Monday, August 13, 2012

Entering the New Stage: Editing.

I didn't know the first thing about editing when I started on this writing journey. I knew that if I wanted to ever finish a book I would have to enter the stage of editing at some point, but I guess I never bothered to actually learn about the craft as much as I did when it comes to the writing itself, which was a mistake. I should have bothered to learn about it because entering this stage as in about now, I see how different the process is between actual editing and actual writing. 
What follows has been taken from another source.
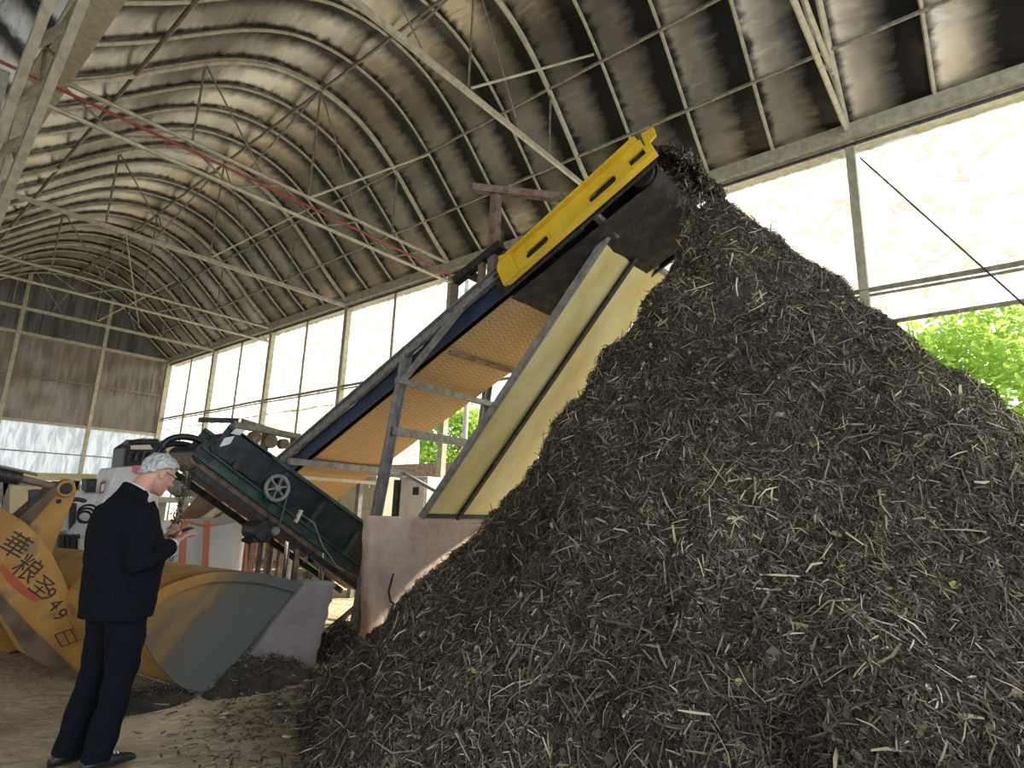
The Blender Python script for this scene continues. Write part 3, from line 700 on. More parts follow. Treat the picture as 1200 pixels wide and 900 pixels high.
mb = MB(); mb.bar(sh(0, 1.0), sh(1.45, 1.0), .06, .06); mb.build('top_rail', M['grey_steel'], ib)

# concrete block and mauve slab
def rough_block(pts, ext, name, m, label, cat, sub=5, amp=.012):
    q0 = sum((Vector(p) for p in pts), Vector())/len(pts); q0.z = 0
    mb = MB(); mb.prism([Vector(p)-q0 for p in pts], ext); o = fuse(name, mb, .028, 3, m); o.location = q0
    for v in o.data.vertices:
        q = v.co+q0; v.co += v.normal*(amp*.5*fbm(q, 3, 4)+amp*.5*fbm(q, 14, 2))
    return tag(o, label, cat)
YB = 5.70
blk = rough_block([(4.40, YB, -.02), (6.75, YB, -.02), (6.75, YB, 1.38), (4.29, YB, 1.38)], (0, .15, 0), 'concrete_block', M['concrete'], 'cracked reddish concrete block at the left foot of the big heap', 'concrete block')
mb = MB()     # long crack on its face
ck = [(4.70, .72), (4.65, .52), (4.69, .40), (4.74, .38), (4.71, .26), (4.73, .12), (4.70, .02)]
for (x0, z0), (x1, z1) in zip(ck, ck[1:]): mb.bar((x0, YB-.008, z0), (x1, YB-.008, z1), .013, .02)
mb.build('crack', M['dark_steel'], blk)
rough_block([(3.14, 5.06, .80), (3.50, 5.06, .77), (3.33, 5.06, -.03), (2.52, 5.06, -.03)], (-.03, .20, 0), 'stone_slab', M['slab'], 'mauve grey slab leaning in front of the loader bucket lip', 'slab', 4)

# ================================================================== GREEN CONVEYOR
YG, WG = 6.42, .62
gc = thing('green_conveyor', (3.7, YG+.3, 0), 'smaller dark green conveyor tipping left toward the man', 'conveyor')
T0, T1 = Vector((2.92, YG, 2.23)), Vector((4.95, YG, 1.07)); Md0, Md1 = Vector((2.59, YG, 2.03)), Vector((4.95, YG, .585)); B0, B1 = Vector((2.56, YG, 1.83)), Vector((4.95, YG, .37))
gd = (Md1-Md0).normalized(); gu = Vector((-gd.z, 0, gd.x)) * -1 if gd.x < 0 else Vector((-gd.z, 0, gd.x))
for y in (YG, YG+WG):
    yo = Vector((0, y-YG, 0))
    mb = MB(); mb.angle(Md0+yo-gu*.04, Md1+yo-gu*.04, .13, .02, gu); mb.build('side_beam', M['green'], gc)
    mb = MB(); mb.prism([Md0+yo+gd*.1, Md1+yo, Md1+yo+gu*.50, Md0+yo+gd*.1+gu*.36], (0, .02, 0)); mb.build('side_board', M['green_dark'], gc)
    mb = MB(); mb.bar(Md0+yo+gd*.1+gu*.37, Md1+yo+gu*.51, .05, .04, gu); mb.build('top_rim', M['green'], gc)
    mb = MB(); mb.bar(B0+yo+gd*.02+gu*-.02, B1+yo-gu*.02, .04, .07, gu); mb.build('lower_rail', M['dark_steel'], gc)
mb = MB(); mb.prism([Md0-gu*.10+Vector((0, .03, 0)), Md1-gu*.10+Vector((0, .03, 0)), B1+gu*.03+Vector((0, .03, 0)), B0+gu*.03+Vector((0, .03, 0))], (0, WG-.06, 0)); mb.build('belt', M['rust'], gc)
for s in (.95, 1.55, 2.2):
    mb = MB(); mb.bar(Md0+gd*s+Vector((0, -.02, 0)), Md0+gd*(s+.02)+gu*.36+Vector((0, -.02, 0)), .04, .05, gd); mb.build('stiffener', M['green'], gc)
def hood_(l): return [p+Vector((0, -.025, 0)) for p in l]
# hood over the head end; glare on its shiny plates is painted white
mb = MB(); mb.prism(hood_([Md0+gd*.05+gu*.02, Md0+gd*.75+gu*.05, Md0+gd*.72+gu*.42, Md0+gd*.22+gu*.40]), (0, WG+.05, 0)); mb.build('head_hood', M['green_dark'], gc, bevel=.02)
for q4 in (((257, 524), (264, 513), (275, 511), (270, 520)), ((271, 508), (277, 502), (288, 504), (281, 510))):
    mb = MB(); mb.prism([at(*q_, 1, YG-.045) for q_ in q4], (0, .025, 0)); mb.build('glare_plate', M['white_paint'], gc)
mb = MB(); mb.tube([Md0+Vector((.06, -.03, -.06)), Md0+Vector((.06, WG+.03, -.06))], .11, 18); mb.build('head_roller', M['black'], gc, smooth=True)
hb = []
for i in range(15):
    a = math.pi*i/14; hb.append(Md0+Vector((-.02-.22*math.cos(a)*1.0-.05, .15, -.02+.13*math.sin(a))))
mb = MB(); mb.tube(hb, .035, 10); mb.tube([p+Vector((.03, .2, -.06)) for p in hb], .03, 10); mb.build('hose', M['black'], gc, smooth=True)
for s, dz in ((.12, .12), (.42, .10)):
    mb = MB(); c_ = Md0+gd*s+gu*.07+Vector((0, -.03, 0)); mb.tube([c_+Vector((0, -.05, 0)), c_+Vector((0, .02, 0))], .05, 14); mb.build('bearing', M['dark_steel'], gc, smooth=True)
# spoked wheel with belt drive and motor
wc = at(325, 572, 1, YG-.10); wh = MB(); wh.ring(wc, (0, 1, 0), .135, .022, 36, 8); wheel = wh.build('pulley_wheel', M['grey_steel'], gc, smooth=True)
mb = MB(); mb.tube([wc+Vector((0, -.03, 0)), wc+Vector((0, .12, 0))], .035, 14); mb.build('hub', M['grey_steel'], wheel, smooth=True)
for k in range(6):
    a = math.pi*2*k/6+.2; mb = MB(); mb.bar(wc+Vector((math.cos(a)*.03, 0, math.sin(a)*.03)), wc+Vector((math.cos(a)*.13, 0, math.sin(a)*.13)), .02, .025, (0, 1, 0)); mb.build('spoke', M['grey_steel'], wheel)
mc = at(311, 622, 1, YG-.10)
mb = MB(); mb.tube([mc+Vector((-.02, -.02, 0)), mc+Vector((-.02, .30, 0))], .105, 20); mb.box(tuple(mc+Vector((-.10, .02, -.13))), tuple(mc+Vector((.08, .26, -.08)))); mo = mb.build('motor', M['dark_steel'], gc, smooth=True)
mb = MB(); mb.tube([mc+Vector((.10, -.05, -.0)), mc+Vector((.10, .04, 0))], .045, 16); mb.build('motor_pulley', M['grey_steel'], mo, smooth=True)
pc = mc+Vector((.10, -.02, 0))
mb = MB(); mb.tube([wc+Vector((-.135, 0, 0)), wc+Vector((-.13, 0, -.08)), pc+Vector((-.05, .02, .03)), pc+Vector((-.03, .02, -.04)), pc+Vector((.03, .02, -.04)), pc+Vector((.05, .02, .03)), wc+Vector((.135, 0, -.06)), wc+Vector((.137, 0, 0))], .010, 6); mb.build('drive_belt', M['black'], gc)
mb = MB(); mb.bar(mc+Vector((-.16, .1, -.12)), Md0+gd*1.25-gu*.2+Vector((0, .1, 0)), .12, .03, gu); mb.build('motor_plate', M['dark_steel'], gc)
for px, py in ((340, 628), (352, 632), (382, 634)):
    for dy in (0, WG):
        q = at(px, py, 1, YG); mb = MB(); mb.tube([(q.x, YG+.03+dy, q.z), (q.x, YG+.03+dy, -.02)], .03, 10); mb.build('leg', M['chrome'] if dy == 0 and px != 352 else M['rust'], gc, smooth=True)
mb = MB(); mb.tube([at(352, 602, 1, YG-.04), at(368, 613, 1, YG-.05), at(378, 640, 1, YG-.05), at(395, 664, 1, YG-.05), at(425, 680, 1, YG-.03)], .008, 6); mb.build('cable', M['grey_steel'], gc)
mb = MB(); mb.bar(at(346, 612, 1, YG-.05), at(353, 598, 1, YG-.05), .05, .03); mb.build('junction_clip', M['cream'], gc)
for px in (365, 392):
    mb = MB(); q = at(px, 656, 1, YG+.1); mb.box((q.x-.05, YG+.1, q.z-.03), (q.x+.05, YG+.2, q.z+.03)); mb.build('idler_end', M['chrome'], gc)
a, b = at(392, 748, 1, YG+.1), at(432, 700, 1, YG+.1)
mb = MB(); mb.bar((a.x-.12, a.y, -.02), b+(b-a)*.15, .05, .05); mb.build('prop', M['rust'], gc)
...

Many said that authors make the worst editors. To some extent this is true because reading through my own work, I find it challenging to be 100% objective in judging the piece. It's hard to realize the holes, the missing points when you already know the events happening by heart before even reading them through. I've only gone through the first chapters in the plot and I realized the further you go, the harder it is to maintain objectivity because every line rings a bell. The more lines you read, the more bells it ring. I can't imagine how I will be able to judge my characterization when I already know those characters by heart, as if they were real people standing in front of me right now. 

This is exactly why you need to make sure you give enough distance between finishing your draft and starting to edit it. Trust me, a week won't be enough. Spending only a week away from the characters you have grown to love for a year, or maybe two, will not be enough to make you step out of your own story. If you have a deadline, then you have no choice but to work on it as soon as you can. But if you don't, spend weeks away from it, months if you can. I'm not saying don't do anything for months. I'm just saying don't do anything with the draft for months. Work on something else, start a new writing project, whatever it is, keep yourself busy with other writing stuffs so that your mind will be absorbed by something else. This will help you to grow out of your story and build objectivity over it. 

Okay, don't get me wrong. Editing isn't as excruciating as it sounds. It's actually kind of fun. You get to read through this thick bundle of pages that you have written and as you go on, you will realize that you can write. I don't know whether you can write well or not, but I'm sure you can write, because you have written that many words on paper and that proves you have something. I mean, you just have to admit that some sentences will blow you away and you'll be like: WOW! Did I really write that? Am I that awesome? But of course, this only applies to "some" sentences, as in a very small number of them, because most of the things you wrote in your first draft will be crap. Now, to turn those crappy sentences to a masterpiece, you need to go through this editing stage. And to complete this stage with style, you need objectivity, lots of it.